For what it’s worth, Amicone expects a smooth transition for Domínguez at Triple-A.

“It’s different for every guy what the adjustment is at every level,” Amicone said. “So I think the biggest thing is letting him get into it, letting him be himself, and seeing what that adjustment is. But who he is and the type of hitter that he’s built himself into is the type of hitter that does really well at this level.”


Austin Wells is another top prospect that could find himself in the Bronx before the season is over. Boone said that the catcher is “on the radar,” but the manager added that the farmhand is “not a finished product.”

Boone also said that Wells, 24, has made strides behind the plate, echoing sentiments shared by Yankees catching coordinator Tanner Swanson.

Amicone added that the lefty swinger didn’t show any signs of disappointment after he wasn’t called up with Pereira and Peraza. Instead, Wells spent Monday’s off day doing homework on the week’s upcoming pitchers.
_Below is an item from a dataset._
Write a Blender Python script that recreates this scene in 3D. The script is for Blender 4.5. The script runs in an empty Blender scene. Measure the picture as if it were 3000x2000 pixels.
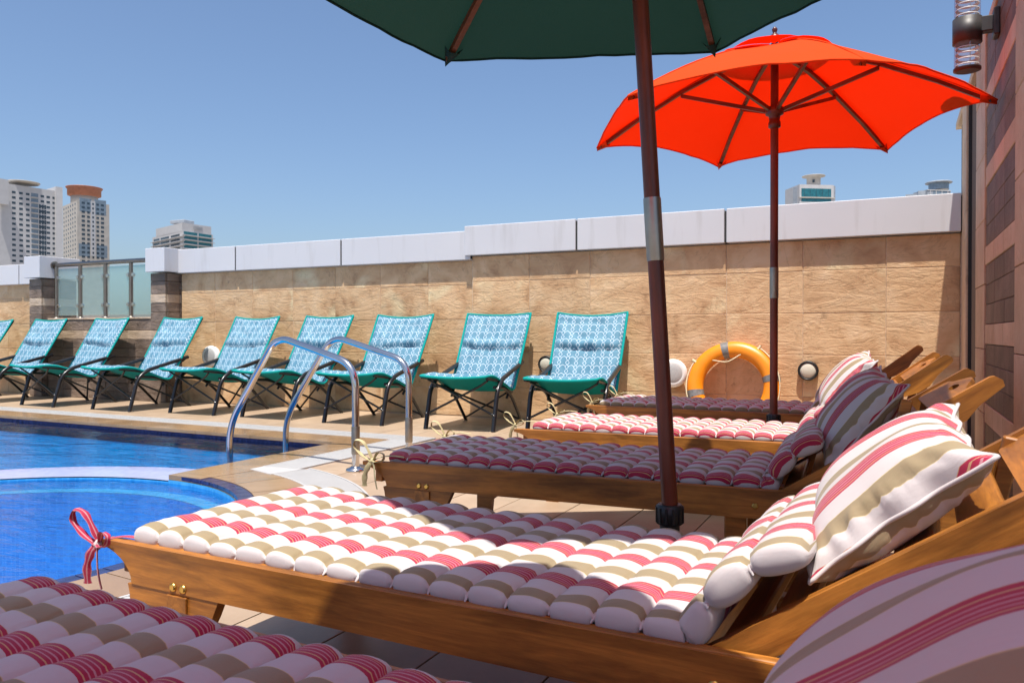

“He’s in such a good place with the work that he’s doing and the mentality that he has right now,” Amicone said. “I think his expectations are to be a really good big league player, both offensively and defensively, for a long time. He’s focused. He’s done a really good job of focusing on right now.

“He’s not at all distracted by any of that.”

Wells had only played in 25 Triple-A games entering Tuesday. He was slashing .260/.351/.479 with four homers and 18 RBI.


Boone said there are other youngsters “knocking on the door,” but he didn’t want to name anyone other than Ron Marinaccio. The reliever has spent most of the last two seasons in the majors but it currently at Triple-A.

Amicone, meanwhile, mentioned two prospects who are not on the Yankees’ 40-man roster: outfielder Estevan Florial and catcher Carlos Narvaez.

“They have really been working hard all year to prepare themselves for when that opportunity comes to them,” Amicone said. “Those are two guys that have really impressed me.”